- [DATA BLOCK]:
------------------------

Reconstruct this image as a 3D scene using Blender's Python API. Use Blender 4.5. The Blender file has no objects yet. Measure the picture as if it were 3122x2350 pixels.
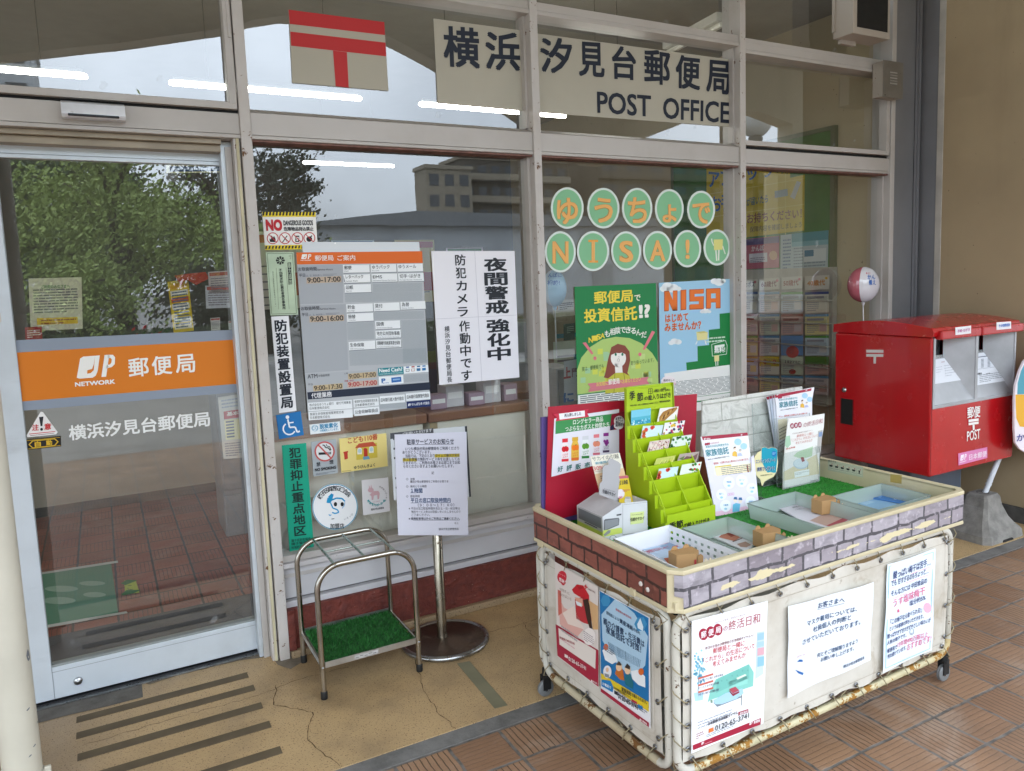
import bpy, bmesh, math, random
from mathutils import Vector, Matrix
rnd = random.Random(11)
SC = bpy.context.scene
COL = SC.collection
rad = math.radians

# ------------------------------------------------------------------ camera, sky, sun, exposure
CAMP = Vector((-0.60672, -3.47113, 1.65835))
yaw, pit, rol = rad(29.52093), rad(-6.52355), rad(-1.89939)
Fd = Vector((math.sin(yaw)*math.cos(pit), math.cos(yaw)*math.cos(pit), math.sin(pit)))
r0 = Vector((math.cos(yaw), -math.sin(yaw), 0)); u0 = r0.cross(Fd)
Rt = math.cos(rol)*r0 + math.sin(rol)*u0
Up = -math.sin(rol)*r0 + math.cos(rol)*u0
cam = bpy.data.objects.new('camera', bpy.data.cameras.new('camera'))
COL.objects.link(cam)
cam.matrix_world = Matrix(((Rt.x, Up.x, -Fd.x, CAMP.x), (Rt.y, Up.y, -Fd.y, CAMP.y), (Rt.z, Up.z, -Fd.z, CAMP.z), (0, 0, 0, 1)))
cam.data.sensor_width = 36; cam.data.lens = 27.4277
cam.data.shift_x = -0.032743; cam.data.shift_y = -0.019124
cam.data.clip_start = 0.05; cam.data.clip_end = 2000
SC.camera = cam

SUN_EL, SUN_AZ = 66, 200        # elevation, compass-like angle measured from +y clockwise
wd = bpy.data.worlds.new('World'); SC.world = wd; wd.use_nodes = True
wn = wd.node_tree.nodes; wl = wd.node_tree.links
bg = wn['Background']
sky = wn.new('ShaderNodeTexSky'); sky.sky_type = 'NISHITA'; sky.sun_disc = False
sky.sun_elevation = rad(SUN_EL); sky.sun_rotation = rad(SUN_AZ)
sky.air_density = 1.0; sky.dust_density = 4.0; sky.ozone_density = 1.5
tc = wn.new('ShaderNodeTexCoord'); cl = wn.new('ShaderNodeTexNoise')
cl.inputs['Scale'].default_value = 3.2; cl.inputs['Detail'].default_value = 7
cr = wn.new('ShaderNodeValToRGB'); cr.color_ramp.elements[0].position = .25; cr.color_ramp.elements[1].position = .75
cr.color_ramp.elements[0].color = (.55,)*3+(1,); cr.color_ramp.elements[1].color = (.9,)*3+(1,)
mx = wn.new('ShaderNodeMixRGB'); mx.inputs['Color2'].default_value = (12.2, 13.6, 15.0, 1)
wl.new(tc.outputs['Generated'], cl.inputs['Vector']); wl.new(cl.outputs['Fac'], cr.inputs['Fac'])
wl.new(cr.outputs['Color'], mx.inputs['Fac']); wl.new(sky.outputs['Color'], mx.inputs['Color1'])
sx = wn.new('ShaderNodeSeparateXYZ'); wl.new(tc.outputs['Generated'], sx.inputs[0])
mr = wn.new('ShaderNodeMapRange'); mr.inputs['From Min'].default_value = .0; mr.inputs['From Max'].default_value = .42; mr.inputs['To Min'].default_value = .55; mr.inputs['To Max'].default_value = 1.0
wl.new(sx.outputs['Z'], mr.inputs['Value'])
vm = wn.new('ShaderNodeVectorMath'); vm.operation = 'SCALE'; wl.new(mx.outputs['Color'], vm.inputs[0]); cn_ = wn.new('ShaderNodeMapRange'); cn_.inputs['From Min'].default_value = .3; cn_.inputs['From Max'].default_value = .7; cn_.inputs['To Min'].default_value = .82; cn_.inputs['To Max'].default_value = 1.22; wl.new(cl.outputs['Fac'], cn_.inputs['Value'])
mm = wn.new('ShaderNodeMath'); mm.operation = 'MULTIPLY'; wl.new(mr.outputs[0], mm.inputs[0]); wl.new(cn_.outputs[0], mm.inputs[1]); wl.new(mm.outputs[0], vm.inputs['Scale'])
wl.new(vm.outputs[0], bg.inputs['Color']); bg.inputs['Strength'].default_value = 0.15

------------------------

- [SHORT EXERCISE]: Leave out the pictures and transcribe everything else exactly.

- [PROBLEM SOLUTION]:
Reconstruct this image as a 3D scene using Blender's Python API. Use Blender 4.5. The Blender file has no objects yet. Measure the picture as if it were 3122x2350 pixels.
import bpy, bmesh, math, random
from mathutils import Vector, Matrix
rnd = random.Random(11)
SC = bpy.context.scene
COL = SC.collection
rad = math.radians

# ------------------------------------------------------------------ camera, sky, sun, exposure
CAMP = Vector((-0.60672, -3.47113, 1.65835))
yaw, pit, rol = rad(29.52093), rad(-6.52355), rad(-1.89939)
Fd = Vector((math.sin(yaw)*math.cos(pit), math.cos(yaw)*math.cos(pit), math.sin(pit)))
r0 = Vector((math.cos(yaw), -math.sin(yaw), 0)); u0 = r0.cross(Fd)
Rt = math.cos(rol)*r0 + math.sin(rol)*u0
Up = -math.sin(rol)*r0 + math.cos(rol)*u0
cam = bpy.data.objects.new('camera', bpy.data.cameras.new('camera'))
COL.objects.link(cam)
cam.matrix_world = Matrix(((Rt.x, Up.x, -Fd.x, CAMP.x), (Rt.y, Up.y, -Fd.y, CAMP.y), (Rt.z, Up.z, -Fd.z, CAMP.z), (0, 0, 0, 1)))
cam.data.sensor_width = 36; cam.data.lens = 27.4277
cam.data.shift_x = -0.032743; cam.data.shift_y = -0.019124
cam.data.clip_start = 0.05; cam.data.clip_end = 2000
SC.camera = cam

SUN_EL, SUN_AZ = 66, 200        # elevation, compass-like angle measured from +y clockwise
wd = bpy.data.worlds.new('World'); SC.world = wd; wd.use_nodes = True
wn = wd.node_tree.nodes; wl = wd.node_tree.links
bg = wn['Background']
sky = wn.new('ShaderNodeTexSky'); sky.sky_type = 'NISHITA'; sky.sun_disc = False
sky.sun_elevation = rad(SUN_EL); sky.sun_rotation = rad(SUN_AZ)
sky.air_density = 1.0; sky.dust_density = 4.0; sky.ozone_density = 1.5
tc = wn.new('ShaderNodeTexCoord'); cl = wn.new('ShaderNodeTexNoise')
cl.inputs['Scale'].default_value = 3.2; cl.inputs['Detail'].default_value = 7
cr = wn.new('ShaderNodeValToRGB'); cr.color_ramp.elements[0].position = .25; cr.color_ramp.elements[1].position = .75
cr.color_ramp.elements[0].color = (.55,)*3+(1,); cr.color_ramp.elements[1].color = (.9,)*3+(1,)
mx = wn.new('ShaderNodeMixRGB'); mx.inputs['Color2'].default_value = (12.2, 13.6, 15.0, 1)
wl.new(tc.outputs['Generated'], cl.inputs['Vector']); wl.new(cl.outputs['Fac'], cr.inputs['Fac'])
wl.new(cr.outputs['Color'], mx.inputs['Fac']); wl.new(sky.outputs['Color'], mx.inputs['Color1'])
sx = wn.new('ShaderNodeSeparateXYZ'); wl.new(tc.outputs['Generated'], sx.inputs[0])
mr = wn.new('ShaderNodeMapRange'); mr.inputs['From Min'].default_value = .0; mr.inputs['From Max'].default_value = .42; mr.inputs['To Min'].default_value = .55; mr.inputs['To Max'].default_value = 1.0
wl.new(sx.outputs['Z'], mr.inputs['Value'])
vm = wn.new('ShaderNodeVectorMath'); vm.operation = 'SCALE'; wl.new(mx.outputs['Color'], vm.inputs[0]); cn_ = wn.new('ShaderNodeMapRange'); cn_.inputs['From Min'].default_value = .3; cn_.inputs['From Max'].default_value = .7; cn_.inputs['To Min'].default_value = .82; cn_.inputs['To Max'].default_value = 1.22; wl.new(cl.outputs['Fac'], cn_.inputs['Value'])
mm = wn.new('ShaderNodeMath'); mm.operation = 'MULTIPLY'; wl.new(mr.outputs[0], mm.inputs[0]); wl.new(cn_.outputs[0], mm.inputs[1]); wl.new(mm.outputs[0], vm.inputs['Scale'])
wl.new(vm.outputs[0], bg.inputs['Color']); bg.inputs['Strength'].default_value = 0.15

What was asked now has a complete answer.